Und weiter: "Fühlst du es nicht bei jedem Schritt? Dies Spiel ist tödlich, du gefällst mir zu sehr, entweder deine Küsse oder der Dolch, andern Ausweg gibt es nicht":
"Non senti ad ogni mossa che il giuoco è mortale?
tu troppo mi piaci, o i tuoi baci o un pugnale
altro scampo non v'è."

Sie gibt sich ihm hin, verschwindet dann aber. Als er sie wiederfindet, tanzt er noch einmal mit ihr, ersticht sie und lässt sich dann von der Polizei festnehmen. Das ist die rote Java, der tödliche Tanz.

Da träumt sich das romantisierte Mailand der Gangster nach Paris herüber. Es ist die Zeit, deren letzte Ausläufer Charles Aznavour und Mia Martini waren. Mina sang auf Deutsch, Udo Jürgens auf Italienisch. Gibt es nicht mehr, das. 
Auch Ornella Vanoni findet fürs Festival nur noch italienische Worte. "Tag für Tag / ohne zu wissen / was mich erwartet": aha. Das Leben? "Es liegt nicht in meiner Hand / Freude und Traurigsein / immer vorne / Zimmer an Zimmer / verbunden":

Giorno per giorno
senza sapere
cosa mi aspetta
non è in mio potere
Gioia e tristezza
Sempre davanti
stanze vicine
comunicanti

"Und im Grunde fühlen, dass nichts zu Ende geht / die Gegenwart eine unendliche Zeit / wird nie vergehen / wir müssen in diesem Leben lieben lernen / wir müssen zu lieben lernen, wenn es vorbei ist / und jeden Augenblick leben bis zum letzten Gefühl":
E in fondo sentire che niente finisce mai
E’ un tempo infinito il presente
Non passerà
Bisogna imparare ad amarsi in questa vita
Bisogna imparare ad amarsi quando è finita
E vivere ogni istante fino all’ultima emozione

"So", das Versprechen, "werden wir lebendig sein" oder besser: leben, wir: "Käfig aus Knochen / freies Herz". 
Così saremo vivi
Gabbia di ossa
Libero cuore
Hai perso dolcezza
Da ogni dolore
Conservo l’infanzia
La pratico ancora

"Du hast Zärtlichkeit verloren / mit jedem Schmerz", sie aber, ich  "bewahre die Kindheit / ich treibt sie weiter". Aber was spielt sie da? "Die Verführung bezaubert mich immer / im Grunde fühlen, dass es dich gibt, Glück / Umarm mich noch einmal / das ist mir genug". 

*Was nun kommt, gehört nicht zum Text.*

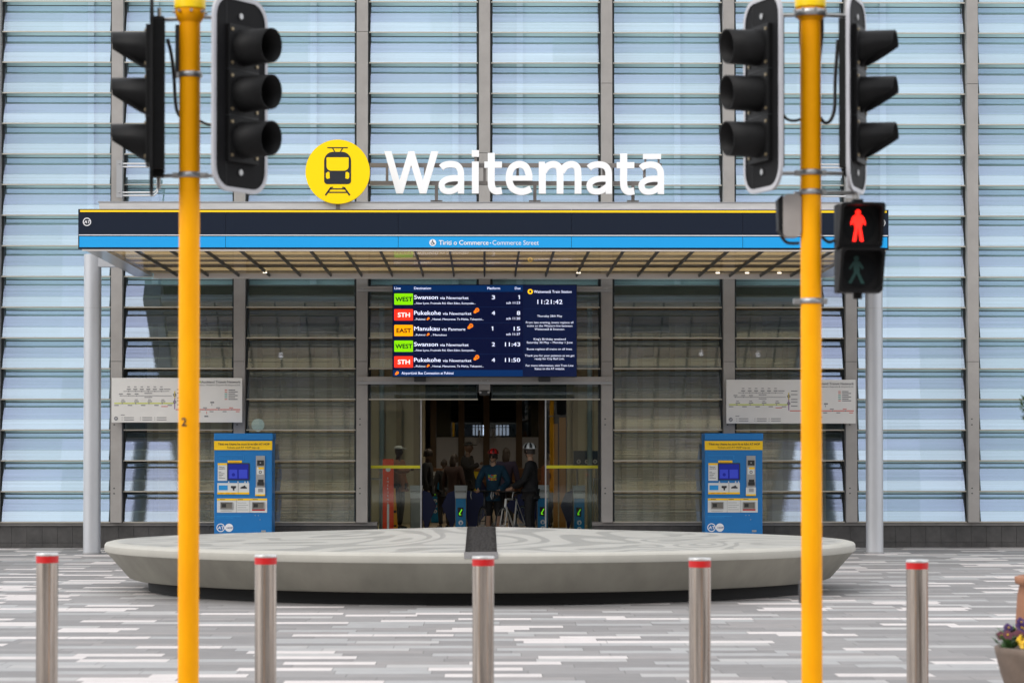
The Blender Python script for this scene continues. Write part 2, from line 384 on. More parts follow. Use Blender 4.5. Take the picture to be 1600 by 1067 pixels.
for i in range(len(MX) - 1):
    x0, x1 = MX[i] + MW / 2 + .03, MX[i + 1] - MW / 2 - .03
    door = i in (MID - 2 + 1, MID)     # the two bays either side of the middle mullion
    door = i in (MID - 1, MID)
    gm_ = MB(); gm_.uv = []
    ed = MB()
    k0 = 4 if door else 0
    for k in range(k0, ROWS):
        zb = Z0 + k * PER; zt = zb + PER - .058
        yf, yb = YF, YF + D + random.uniform(-.007, .007)
        xa, xb = x0 + .012, x1 - .012
        if door and k == 4: zt = min(zt, Z(600.5, YF)); yb = YF + D * (zt - zb) / (PER - .058)
        n = Vector((0, -math.cos(tilt), math.sin(tilt))) * .006
        vs = [(xa, yf, zb), (xb, yf, zb), (xb, yb, zt), (xa, yb, zt)]
        vs2 = [(p[0], p[1] - n.y * 2, p[2] - n.z * 2) for p in vs]
        o = len(gm_.v)
        gm_.add(vs + vs2, [(0, 1, 2, 3), (0, 4, 5, 1), (1, 5, 6, 2), (2, 6, 7, 3), (3, 7, 4, 0)], MATS['louvre_glass'])
        gm_.add([], [], MATS['louvre_glass'])
        jit = random.random() * .0
        vv = [0.001, 0.001, .999, .999]
        for q in range(8):
            gm_.uv.append((gm_.v[o + q][0] + i * 3.7, k + vv[q % 4]))
        ed.box(x0 - .012, x1 + .012, yf - .012, yf + .012, zb - .016, zb + .006, M['edge'])
        ed.box(x0 + .02, x1 - .02, yb - .006, yb + .014, zt - .002, zt + .014, M['rail'])
        # side glazing brackets
        for xs in (x0, x1 - .012):
            ed.add([(xs, yf + .012, zb), (xs + .012, yf + .012, zb), (xs + .012, yb + .03, zt), (xs, yb + .03, zt),
                    (xs, yf + .035, zb), (xs + .012, yf + .035, zb), (xs + .012, yb + .06, zt), (xs, yb + .06, zt)],
                   [(0, 1, 2, 3), (7, 6, 5, 4), (0, 4, 5, 1), (1, 5, 6, 2), (2, 6, 7, 3), (3, 7, 4, 0)], M['rail'])
    bank = bbuild(gm_, 'louvre_window')
    bbuild(ed, 'frame', bank)
    # inner skin behind the blades
    inn = MB(); zi0 = 4.62 if MID - 3 <= i <= MID + 2 else .46
    inn.box(MX[i] + .1, MX[i + 1] - .1, YF + .33, YF + .345, zi0, TOPZ, inner_glass_mat())
    bbuild(inn, 'inner_glazing')
    ip = MB(); fx_ = (.29, .59, .76)[i % 3]; xi = MX[i] + (MX[i + 1] - MX[i]) * fx_
    ip.box(xi - .055, xi + .055, YF + .27, YF + .325, zi0, TOPZ, mat('inner_post_paint', (.50, .62, .66), .5)); bbuild(ip, 'inner_post')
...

Vergangene, vergehende, vergängliche Liebe leben. Das sei zu lernen. 
La seduzione mi affascina sempre
E in fondo sentire che esisti felicità
Abbracciami ancora una volta
mi basterà

Ein wenig zu ... erklärend? Zu erläuternd? zu weitschweifig?  Warten wir auf die Musik. Und das Theater Ornella Vanonis.